The most-traded September iron ore contract on China’s Dalian Commodity Exchange (DCE) ended day-time trade 3.3% lower at 825.50 yuan ($113.56) a metric ton.

The benchmark August iron ore on the Singapore Exchange was 1.8% lower at $108.4 a ton as of 0833 GMT. The declines came after a weekly gain, supported by dovish comments from the US Federal Reserve and investors’ hopes of additional measures to boost China’s economy from a key meeting on July 15-18.
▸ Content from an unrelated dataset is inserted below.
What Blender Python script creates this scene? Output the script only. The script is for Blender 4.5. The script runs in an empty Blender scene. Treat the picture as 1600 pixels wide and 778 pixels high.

However, the real supply and demand situation is not improving and therefore the higher price level touched last week would be hard to sustain, said analysts at Xinhu Futures, citing the lower-than-expected demand for finished steel products recently.

Amid weaker buying from steel mills, port inventories rose. Inventories at major ports in China rose to 150 million tons on Friday, 25% higher compared with the beginning of this year and 18% higher compared with the same time a year earlier, data by information provider Mysteel showed.

Other steelmaking ingredients on the DCE moved lower, with coking coal and coke down 1.6% and 2.7%, respectively. Steel benchmarks on the Shanghai Futures Exchange mostly trended down. Rebar lost 2.3%, hot-rolled coil slipped 1.9%, wire rod dropped 2.3%, while stainless steel was little moved.